I have seen derivations where this term is replaced with $p\left(y_{*} | \mathbf{x}_{*}, \mathbf{w}\right)$. This makes more sense to me as, due to the Gaussian noise, this term would be a Gaussian distribution and the integral of the product of two Gaussian distributions is a Gaussian distribution (provided proper normalisation). However, wouldn't $p\left(f_{*} | \mathbf{x}_{*}, \mathbf{w}\right)$ be a delta function at $f_{*} = \mathrm{x}^{\top}_{*} \mathrm{w}$? Am I missing something here?

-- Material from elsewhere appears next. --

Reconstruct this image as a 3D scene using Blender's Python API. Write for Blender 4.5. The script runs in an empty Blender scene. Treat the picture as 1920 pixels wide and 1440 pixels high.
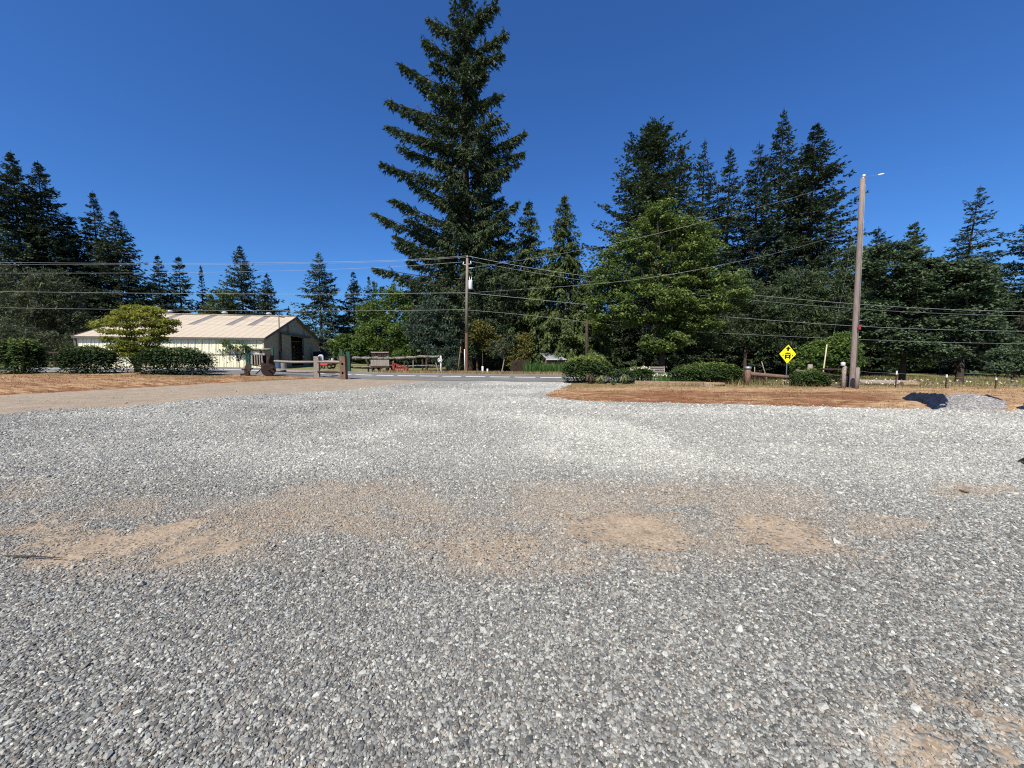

Any advice would be greatly welcomed! Cheers!

Answer 1

Actually it is a delta function. We're basically finding the pdf of $f(\mathbf{x}_*, \mathbf{w})$ given the derived posterior pdf for $\mathbf{w}$. For example see here. So $$ p\left(f_{*} | \mathbf{x}_{*}, \mathbf{w}\right) = \delta(f_{*} - \mathbf{x}_*^T \mathbf{w}) $$ Our integral becomes $$ \begin{align} p\left(f_{*} | \mathbf{x}_{*}, X, \mathbf{y}\right) &= \int p\left(f_{*} | \mathbf{x}_{*}, \mathbf{w}\right) p(\mathbf{w} | X, \mathbf{y}) d \mathbf{w} \\ &= \int \delta(f_{*} - \mathbf{x}_*^T \mathbf{w}) \mathcal{N}(\mathbf{w} \mid \mu, \Sigma) d \mathbf{w} \\ &= \ldots \\ &= \mathcal{N}(f_{*} \mid \mathbf{x}_{*}^T \mu, \mathbf{x}_{*}^T \Sigma \mathbf{x}_{*}) \\ \end{align} $$ The integral is easy to take in the 1D case as a sanity check. The multivariate case is a bit more annoying but basically the delta function constrains one dimension of $\mathbf{w}$, and the rest is doable by completing the square to get something of the form

$$ p\left(f_{*} | \mathbf{x}_{*}, X, \mathbf{y}\right) = \mathcal{N}(f_{*}) \int d\mathbf{u} \mathcal{N}(\mathbf{u}) $$ where $\mathbf{u}$ is $n-1$ dimensional and the integral manifestly just goes to 1.